The good news is that despite the fact that some fields are just
hopeless, many things in the catalog are decent. The consistency of
structure and the quality of content in author, title, and subject
fields is significantly better in a library catalog than it is in
other sources. That is why faceting works pretty well.

Where things really start falling apart are the special purpose
fields. Between some libraries deciding these aren't worth filling in,
catalogers not being aware of them, etc, they are inconsistently
applied. Even among the few that entered relatively consistently (such
as 043), there is usually a better source of data (e.g. 6XX |z)
somewhere else in the record

If data aren't consistent enough, it's just not useful no matter how
good your system is. Plus, any system that actually knew all the MARC
tag and indicator twiddling would be hideously complex. Do you really
want to design a system that exploits the special tag indicating if a
piece is a Festschrift, has color illustrations, or a portrait? Do you
think that exploiting the full power of the 007 would not confuse the
heck out of everyone or that a special field which exists only to
discuss funding associated with the content of the piece needs special
treatment and that any work units or task numbers associated with that
funding need to be stored separately?

The data in the fields above are hideously inconsistent, but even in a
perfect world where it is all correct, I'd argue it's still not worth
screwing with -- especially since there are plenty of basic aspects of
the patron and staff experience that need serious work.

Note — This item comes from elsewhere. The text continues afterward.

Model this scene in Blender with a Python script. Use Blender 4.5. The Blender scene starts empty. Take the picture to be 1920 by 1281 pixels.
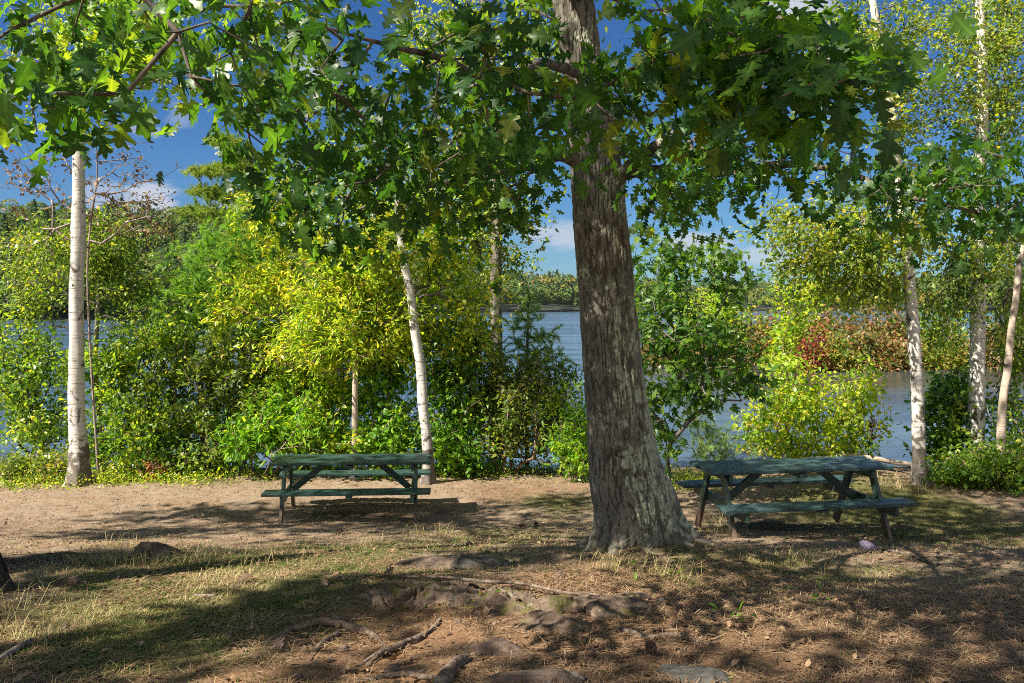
import bpy, bmesh, math, random
import numpy as np
from mathutils import Vector, Matrix, noise as mnoise

C = bpy.context.scene.collection
F_PX, CX, HZ, ZC = 1507.0, 960.0, 575.0, 4.0        # focal length in photo pixels, centre column, horizon row, eye height over the lake
rng = np.random.default_rng(11)
random.seed(4)
SUN_AZ_LEFT, SUN_EL = 122.0, 46.0

# ------------------------------------------------------------------ helpers
def P(px, py, Y):
    return np.array([(px - CX) / F_PX * Y, Y, ZC - (py - HZ) / F_PX * Y])

def _h(i, j, k, s):
    n = (i.astype(np.int64) * 374761393 + j.astype(np.int64) * 668265263 + k.astype(np.int64) * 2147483647 + s * 974634777) & 0xffffffff
    n = ((n ^ (n >> 13)) * 1274126177) & 0xffffffff
    n = ((n ^ (n >> 15)) * 2246822519) & 0xffffffff
    return ((n ^ (n >> 16)) & 0xffff) / 65535.0

def vnoise(p, s=0):
    p = np.asarray(p, float); f = np.floor(p); t = p - f; t = t * t * t * (t * (t * 6 - 15) + 10)
    i, j, k = (f[..., a].astype(np.int64) for a in range(3))
    x, y, z = t[..., 0], t[..., 1], t[..., 2]
    def L(a, b, w): return a + (b - a) * w
    return L(L(L(_h(i, j, k, s), _h(i+1, j, k, s), x), L(_h(i, j+1, k, s), _h(i+1, j+1, k, s), x), y),
             L(L(_h(i, j, k+1, s), _h(i+1, j, k+1, s), x), L(_h(i, j+1, k+1, s), _h(i+1, j+1, k+1, s), x), y), z)

def fbm(p, o=4, s=0, g=.5):
    a, v, t = 1.0, 0.0, 0.0
    p = np.asarray(p, float)
    for q in range(o):
        v = v + a * vnoise(p, s + q); t += a; a *= g; p = p * 2.03 + 17.1
    return v / t

def norm(v): return v / np.maximum(np.linalg.norm(v, axis=-1, keepdims=True), 1e-9)
def sstep(a, b, x):
    t = np.clip((x - a) / (b - a), 0, 1); return t * t * (3 - 2 * t)

GY = [-40, -5, 0, 3.4, 5, 6.5, 8, 9.2, 11, 13, 15, 15.8, 17, 18.5, 26, 45, 400]
GZ = [3.4, 2.7, 2.55, 2.4, 2.2, 1.97, 1.62, 1.35, 1.06, 1.0, .95, .84, .35, -.25, -1.4, -2.5, -8]
def gh0(x, y):
    x = np.asarray(x, float); y = np.asarray(y, float)
    z = np.interp(y, GY, GZ)
    z = z + .24 * np.exp(-((x - 5.4) / 1.9) ** 2 - ((y - 13.7) / 1.7) ** 2)
    z = z + .10 * np.exp(-((x + 7) / 3) ** 2 - ((y - 13) / 1.5) ** 2)
    z = z + .12 * np.exp(-((x - 1.15) / .8) ** 2 - ((y - 6.4) / .8) ** 2)          # raised soil round the oak
    z = z + .10 * np.exp(-((x - .0) / 1.1) ** 2 - ((y - 5.3) / .5) ** 2)           # hump carrying the ledge
    z = z - .06 * np.exp(-((x + .5) / .7) ** 2 - ((y - 4.2) / .5) ** 2)
    return z
def gh(x, y):
    x = np.asarray(x, float); y = np.asarray(y, float)
    q = np.stack([x, y, x * 0], -1)
    near = sstep(19, 15, y)
    return gh0(x, y) + near * ((fbm(q * .9, 3, 5) - .5) * .10 + (fbm(q * 4.5, 3, 9) - .5) * .03)
def G(px, py):                                        # where the ray through a photo point meets the ground
    Y = np.linspace(2.6, 17, 1500)
    X = (px - CX) / F_PX * Y; Z = ZC - (py - HZ) / F_PX * Y
    hit = Z <= gh0(X, Y); k = np.argmax(hit) if hit.any() else np.argmin(np.where(Y > 12, Z - gh0(X, Y), 99))
    return np.array([X[k], Y[k], float(gh(X[k], Y[k]))])

# ------------------------------------------------------------------ mesh building
class MB:
    def __init__(s): s.V, s.F, s.T, s.n = [], [], [], 0
    def add(s, V, F, tint=None):
        V = np.asarray(V, float).reshape(-1, 3); F = np.asarray(F, np.int64)
        s.V.append(V); s.F.append(F + s.n); s.n += len(V)
        s.T.append(np.full(len(F), .5) if tint is None else np.asarray(tint, float))
        return s
    def build(s, name, mat, parent=None, smooth=False, origin=None, vattr=None):
        me = bpy.data.meshes.new(name)
        V = np.concatenate(s.V) if s.V else np.zeros((0, 3))
        o = np.zeros(3)
        if parent is not None: o = np.array(parent.location)
        elif origin is not None: o = np.asarray(origin, float)
        V = V - o
        me.vertices.add(len(V)); me.vertices.foreach_set('co', V.astype(np.float32).ravel())
        loops = np.concatenate([f.ravel() for f in s.F]); tot = np.concatenate([np.full(len(f), f.shape[1]) for f in s.F])
        me.loops.add(len(loops)); me.loops.foreach_set('vertex_index', loops.astype(np.int32))
        st = np.concatenate([[0], np.cumsum(tot)[:-1]])
        me.polygons.add(len(tot)); me.polygons.foreach_set('loop_start', st.astype(np.int32))
        me.update(calc_edges=True)
        if smooth: me.polygons.foreach_set('use_smooth', np.ones(len(tot), bool))
        a = me.attributes.new('tint', 'FLOAT', 'FACE'); a.data.foreach_set('value', np.concatenate(s.T).astype(np.float32))
        for k, v in (vattr or {}).items():
            a = me.attributes.new(k, 'FLOAT', 'POINT'); a.data.foreach_set('value', np.asarray(v, np.float32))
        me.materials.append(mat)
        ob = bpy.data.objects.new(name, me); C.objects.link(ob)
        if parent is not None: ob.parent = parent
        elif origin is not None: ob.location = tuple(o)
        return ob

def tag(o, label=None, cat=None, group=None, kind=None):
    if label: o['label'] = label
    if cat: o['category'] = cat
    if group: o['group'] = group
    if kind: o['kind'] = kind
    return o
def thing(name, label, cat, loc, group=None):
    o = bpy.data.objects.new(name, None); C.objects.link(o); o.location = tuple(float(v) for v in loc)
    o.empty_display_size = .2
    return tag(o, label, cat, group)

def spline(pts, step):
    """pts rows (x,y,z,r): Catmull-Rom resampled about every `step` metres"""
    pts = np.asarray(pts, float)
    e = np.vstack([2 * pts[0] - pts[1], pts, 2 * pts[-1] - pts[-2]])
    out = []
    for i in range(len(pts) - 1):
        p0, p1, p2, p3 = e[i:i + 4]
        n = max(1, int(np.linalg.norm((p2 - p1)[:3]) / step))
        t = np.linspace(0, 1, n, endpoint=False)[:, None]
        out.append(.5 * (2 * p1 + (p2 - p0) * t + (2 * p0 - 5 * p1 + 4 * p2 - p3) * t**2 + (3 * p1 - p0 - 3 * p2 + p3) * t**3))
    out.append(pts[-1:]); o = np.vstack(out); o[:, 3] = np.maximum(o[:, 3], .002)
    return o

def frames(path):
    d = norm(np.gradient(path, axis=0))
    a = np.zeros_like(d); ref = np.array([1., 0, 0]) if abs(d[0, 0]) < .8 else np.array([0, 0, 1.])
    for i in range(len(d)):
        ref = ref - d[i] * ref.dot(d[i]); ref /= np.linalg.norm(ref); a[i] = ref
    return d, a, np.cross(d, a)

def sweep(pr, segs, rad=None, cap=True):
    """pr rows (x,y,z,r); rad(theta, i, centre, r) -> radii"""
    path, r = pr[:, :3], pr[:, 3]; d, a, b = frames(path)
    th = np.linspace(0, 2 * np.pi, segs, endpoint=False)
    M = len(path)
    dirv = a[:, None] * np.cos(th)[None, :, None] + b[:, None] * np.sin(th)[None, :, None]
    R = np.repeat(r[:, None], segs, 1)
    if rad is not None: R = rad(dirv, path, R)
    V = path[:, None] + dirv * R[..., None]
    i = np.arange(M - 1)[:, None] * segs; j = np.arange(segs)[None]; j2 = (j + 1) % segs
    Fq = np.stack([i + j, i + j2, i + segs + j2, i + segs + j], -1).reshape(-1, 4)
    V = V.reshape(-1, 3)
    tri = np.zeros((0, 3), int)
    if cap:
        V = np.vstack([V, path[:1], path[-1:]]); n = M * segs
        jj = np.arange(segs); t0 = np.stack([np.full(segs, n), (jj + 1) % segs, jj], -1)
        t1 = np.stack([np.full(segs, n + 1), (M - 1) * segs + jj, (M - 1) * segs + (jj + 1) % segs], -1)
        tri = np.vstack([t0, t1])
    return V, Fq, tri
def add_sweep(mb, pr, segs, rad=None, cap=True):
    V, Fq, tri = sweep(pr, segs, rad, cap); n = mb.n
    mb.V.append(V); mb.n += len(V); mb.F.append(Fq + n); mb.T.append(np.full(len(Fq), .5))
    if len(tri): mb.F.append(tri + n); mb.T.append(np.full(len(tri), .5))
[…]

> Actually, I was wondering what areas MODS can't handle which MARC
> does, hijack and / or change MODS to fit it (what I know of it seems a
> bit limiting, but through XML certainly extensible). Shouldn't folks
> start by demanding at least MODS (or XOBIS if we're *really* crazy :)?

Frankly, the important stuff is there and it would be possible to
modify MODS to accommodate the things that aren't. The main reason
you're stuck with MARC is that there are a lot of legacy loaders out
there so even if all transmission was done in MODS, you'd still have
to convert it to MARC.

There are arguments to do so, but the business case is not strong.
That data providers won't send MODS until libraries demand it.
Libraries won't demand it until their systems use it. Systems won't
use it until libraries demand it because that's what their data
providers require.

It's a vicious circle, so we're stuck with MARC. The only people who
aren't happy with this arrangement are those who are trying to create
something new. Many librarians who think they use MARC every day have
no idea that it is a binary format that is unfriendly to eyes and
machines.

Just because something makes sense does not mean it will happen. The
QWERTY keyboard is terrible, every modern operating system can support
the technically superior Dvorak layout, yet we never switch. I'm a bit
more optimistic getting the content of the catalog record into a
container better than MARC, but that will take a long time.